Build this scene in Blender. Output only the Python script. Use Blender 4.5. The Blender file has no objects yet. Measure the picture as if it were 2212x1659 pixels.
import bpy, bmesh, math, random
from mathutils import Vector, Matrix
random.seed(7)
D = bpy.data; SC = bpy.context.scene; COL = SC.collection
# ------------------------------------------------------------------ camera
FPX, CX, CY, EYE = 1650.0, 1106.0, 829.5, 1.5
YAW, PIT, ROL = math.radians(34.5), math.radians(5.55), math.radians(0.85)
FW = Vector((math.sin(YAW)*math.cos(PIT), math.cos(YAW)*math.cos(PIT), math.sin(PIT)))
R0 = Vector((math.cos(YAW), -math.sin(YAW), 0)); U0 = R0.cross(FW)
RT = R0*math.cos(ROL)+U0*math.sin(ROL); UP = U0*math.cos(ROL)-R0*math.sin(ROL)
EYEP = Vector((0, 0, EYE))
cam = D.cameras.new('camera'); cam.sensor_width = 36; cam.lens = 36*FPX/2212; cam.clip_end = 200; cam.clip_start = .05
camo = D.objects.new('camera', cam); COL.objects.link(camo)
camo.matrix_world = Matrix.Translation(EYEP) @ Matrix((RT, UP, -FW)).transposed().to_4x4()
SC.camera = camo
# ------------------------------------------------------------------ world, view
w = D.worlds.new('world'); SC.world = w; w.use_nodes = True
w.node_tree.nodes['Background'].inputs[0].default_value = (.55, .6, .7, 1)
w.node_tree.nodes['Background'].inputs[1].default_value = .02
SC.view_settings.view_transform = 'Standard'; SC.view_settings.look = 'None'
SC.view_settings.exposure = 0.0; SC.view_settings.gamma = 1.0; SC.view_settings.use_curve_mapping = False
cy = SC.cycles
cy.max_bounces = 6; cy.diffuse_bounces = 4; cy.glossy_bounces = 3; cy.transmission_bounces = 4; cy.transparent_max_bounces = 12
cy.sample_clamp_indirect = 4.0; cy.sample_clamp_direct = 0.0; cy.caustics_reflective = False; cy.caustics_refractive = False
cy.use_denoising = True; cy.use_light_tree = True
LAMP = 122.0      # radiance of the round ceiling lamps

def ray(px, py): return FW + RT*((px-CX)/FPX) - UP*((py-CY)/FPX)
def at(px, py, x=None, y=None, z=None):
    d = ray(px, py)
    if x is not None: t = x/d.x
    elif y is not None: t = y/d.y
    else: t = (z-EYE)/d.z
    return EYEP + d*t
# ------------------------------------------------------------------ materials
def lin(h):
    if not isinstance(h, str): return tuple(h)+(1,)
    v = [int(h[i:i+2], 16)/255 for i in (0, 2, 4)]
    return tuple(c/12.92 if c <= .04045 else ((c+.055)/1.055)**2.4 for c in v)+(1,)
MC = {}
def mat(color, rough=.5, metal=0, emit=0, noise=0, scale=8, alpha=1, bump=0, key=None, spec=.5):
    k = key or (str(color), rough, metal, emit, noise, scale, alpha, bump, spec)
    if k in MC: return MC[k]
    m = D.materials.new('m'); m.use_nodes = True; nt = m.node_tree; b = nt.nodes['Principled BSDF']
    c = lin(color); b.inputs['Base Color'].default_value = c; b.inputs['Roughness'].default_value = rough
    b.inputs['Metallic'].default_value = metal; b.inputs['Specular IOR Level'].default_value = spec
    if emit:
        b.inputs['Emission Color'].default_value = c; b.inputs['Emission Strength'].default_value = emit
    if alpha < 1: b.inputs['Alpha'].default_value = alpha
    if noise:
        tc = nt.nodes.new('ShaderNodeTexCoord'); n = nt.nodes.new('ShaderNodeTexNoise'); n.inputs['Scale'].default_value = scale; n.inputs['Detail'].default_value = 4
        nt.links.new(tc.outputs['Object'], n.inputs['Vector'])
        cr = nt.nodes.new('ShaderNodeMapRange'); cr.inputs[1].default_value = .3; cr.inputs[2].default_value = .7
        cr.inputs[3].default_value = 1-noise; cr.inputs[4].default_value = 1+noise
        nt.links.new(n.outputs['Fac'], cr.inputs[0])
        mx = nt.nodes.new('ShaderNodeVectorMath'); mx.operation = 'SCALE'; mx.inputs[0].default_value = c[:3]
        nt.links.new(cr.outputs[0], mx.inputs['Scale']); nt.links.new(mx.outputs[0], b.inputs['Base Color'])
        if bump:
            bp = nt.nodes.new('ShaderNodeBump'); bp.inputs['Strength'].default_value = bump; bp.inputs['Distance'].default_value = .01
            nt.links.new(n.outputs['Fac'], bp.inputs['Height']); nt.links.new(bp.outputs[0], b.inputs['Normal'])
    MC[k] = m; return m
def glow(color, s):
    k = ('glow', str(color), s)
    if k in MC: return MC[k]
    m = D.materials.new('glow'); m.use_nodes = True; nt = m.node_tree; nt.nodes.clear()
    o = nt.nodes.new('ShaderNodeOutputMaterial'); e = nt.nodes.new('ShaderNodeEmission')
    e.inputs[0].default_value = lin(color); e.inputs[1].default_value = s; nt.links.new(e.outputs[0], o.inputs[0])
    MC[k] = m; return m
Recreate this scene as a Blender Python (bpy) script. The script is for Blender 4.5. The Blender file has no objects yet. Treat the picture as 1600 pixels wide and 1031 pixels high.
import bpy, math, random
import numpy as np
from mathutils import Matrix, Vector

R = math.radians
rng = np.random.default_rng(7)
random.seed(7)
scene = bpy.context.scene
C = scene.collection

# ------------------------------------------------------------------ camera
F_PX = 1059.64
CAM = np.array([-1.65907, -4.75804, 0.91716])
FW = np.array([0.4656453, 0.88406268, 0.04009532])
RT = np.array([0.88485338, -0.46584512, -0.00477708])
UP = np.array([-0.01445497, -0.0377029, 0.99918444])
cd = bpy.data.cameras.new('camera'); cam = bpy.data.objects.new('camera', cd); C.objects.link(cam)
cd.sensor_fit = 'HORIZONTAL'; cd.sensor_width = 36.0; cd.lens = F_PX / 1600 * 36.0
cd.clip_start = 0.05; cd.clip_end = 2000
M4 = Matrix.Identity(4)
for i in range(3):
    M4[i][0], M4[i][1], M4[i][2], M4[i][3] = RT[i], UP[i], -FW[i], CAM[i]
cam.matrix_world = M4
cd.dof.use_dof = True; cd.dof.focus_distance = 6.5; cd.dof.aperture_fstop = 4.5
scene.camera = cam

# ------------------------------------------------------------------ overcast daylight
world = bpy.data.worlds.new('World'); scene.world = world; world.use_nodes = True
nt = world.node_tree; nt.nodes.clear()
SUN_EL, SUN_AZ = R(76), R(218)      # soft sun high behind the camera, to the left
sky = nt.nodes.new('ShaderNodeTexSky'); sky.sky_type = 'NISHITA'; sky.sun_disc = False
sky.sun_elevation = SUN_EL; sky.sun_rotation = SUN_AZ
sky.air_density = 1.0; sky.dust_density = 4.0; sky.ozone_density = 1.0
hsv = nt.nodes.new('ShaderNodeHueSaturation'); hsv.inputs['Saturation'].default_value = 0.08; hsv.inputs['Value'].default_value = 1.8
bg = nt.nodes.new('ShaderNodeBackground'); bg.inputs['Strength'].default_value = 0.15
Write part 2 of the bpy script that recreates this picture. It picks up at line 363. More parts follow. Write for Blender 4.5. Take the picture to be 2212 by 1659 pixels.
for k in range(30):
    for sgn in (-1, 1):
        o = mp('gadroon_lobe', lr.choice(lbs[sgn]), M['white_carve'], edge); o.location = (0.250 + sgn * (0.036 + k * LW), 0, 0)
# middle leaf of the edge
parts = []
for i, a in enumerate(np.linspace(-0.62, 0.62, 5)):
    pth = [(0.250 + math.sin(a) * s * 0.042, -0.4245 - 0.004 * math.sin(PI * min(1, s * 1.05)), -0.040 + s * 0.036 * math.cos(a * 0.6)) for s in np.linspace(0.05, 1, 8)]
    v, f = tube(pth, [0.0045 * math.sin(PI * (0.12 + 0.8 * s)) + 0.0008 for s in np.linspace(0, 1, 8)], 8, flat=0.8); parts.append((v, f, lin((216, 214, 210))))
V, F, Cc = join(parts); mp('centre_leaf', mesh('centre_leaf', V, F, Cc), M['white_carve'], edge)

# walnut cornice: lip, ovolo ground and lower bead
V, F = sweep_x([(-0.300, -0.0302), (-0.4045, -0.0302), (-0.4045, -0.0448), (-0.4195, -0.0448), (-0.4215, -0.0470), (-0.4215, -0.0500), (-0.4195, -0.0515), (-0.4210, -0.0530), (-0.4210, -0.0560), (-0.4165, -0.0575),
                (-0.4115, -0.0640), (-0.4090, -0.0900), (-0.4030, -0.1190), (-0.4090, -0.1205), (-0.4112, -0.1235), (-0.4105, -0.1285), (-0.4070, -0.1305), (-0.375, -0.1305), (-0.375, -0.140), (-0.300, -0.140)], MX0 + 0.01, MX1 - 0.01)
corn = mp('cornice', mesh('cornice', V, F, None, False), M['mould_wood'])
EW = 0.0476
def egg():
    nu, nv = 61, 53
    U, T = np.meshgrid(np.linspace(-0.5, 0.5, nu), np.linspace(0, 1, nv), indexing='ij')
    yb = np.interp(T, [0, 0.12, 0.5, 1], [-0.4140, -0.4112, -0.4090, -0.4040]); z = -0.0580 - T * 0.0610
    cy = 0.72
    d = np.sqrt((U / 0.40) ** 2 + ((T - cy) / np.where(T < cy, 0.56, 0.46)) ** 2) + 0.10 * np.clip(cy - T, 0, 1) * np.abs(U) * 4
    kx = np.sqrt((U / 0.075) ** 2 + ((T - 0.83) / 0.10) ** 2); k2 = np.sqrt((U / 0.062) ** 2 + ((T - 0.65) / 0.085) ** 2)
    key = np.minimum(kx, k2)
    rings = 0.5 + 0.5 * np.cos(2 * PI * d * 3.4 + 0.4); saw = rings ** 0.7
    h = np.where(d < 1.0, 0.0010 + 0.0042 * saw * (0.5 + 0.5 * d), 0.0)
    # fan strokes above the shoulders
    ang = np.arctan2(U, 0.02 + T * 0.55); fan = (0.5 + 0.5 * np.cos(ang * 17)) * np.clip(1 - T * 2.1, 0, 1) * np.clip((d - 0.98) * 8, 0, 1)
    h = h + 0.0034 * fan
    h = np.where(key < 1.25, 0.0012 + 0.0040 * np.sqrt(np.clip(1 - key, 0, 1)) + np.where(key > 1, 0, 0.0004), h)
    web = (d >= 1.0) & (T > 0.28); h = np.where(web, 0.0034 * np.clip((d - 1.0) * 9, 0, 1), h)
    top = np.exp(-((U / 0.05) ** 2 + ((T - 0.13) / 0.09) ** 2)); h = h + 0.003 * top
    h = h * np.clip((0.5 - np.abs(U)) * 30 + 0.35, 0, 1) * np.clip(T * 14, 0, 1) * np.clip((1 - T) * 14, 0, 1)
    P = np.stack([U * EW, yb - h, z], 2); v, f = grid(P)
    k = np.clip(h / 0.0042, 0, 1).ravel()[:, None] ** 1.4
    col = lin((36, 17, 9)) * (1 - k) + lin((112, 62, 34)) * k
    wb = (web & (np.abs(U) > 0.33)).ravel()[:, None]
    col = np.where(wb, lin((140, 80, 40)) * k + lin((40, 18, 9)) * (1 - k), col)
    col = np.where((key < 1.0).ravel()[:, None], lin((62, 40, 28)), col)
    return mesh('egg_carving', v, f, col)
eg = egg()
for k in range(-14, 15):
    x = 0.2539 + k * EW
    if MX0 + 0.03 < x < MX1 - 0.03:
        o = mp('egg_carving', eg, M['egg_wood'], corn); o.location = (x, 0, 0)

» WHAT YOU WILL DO
Only the count is wanted: report how many lines of the material above hold the word "ravel".

» TASK ANSWER
3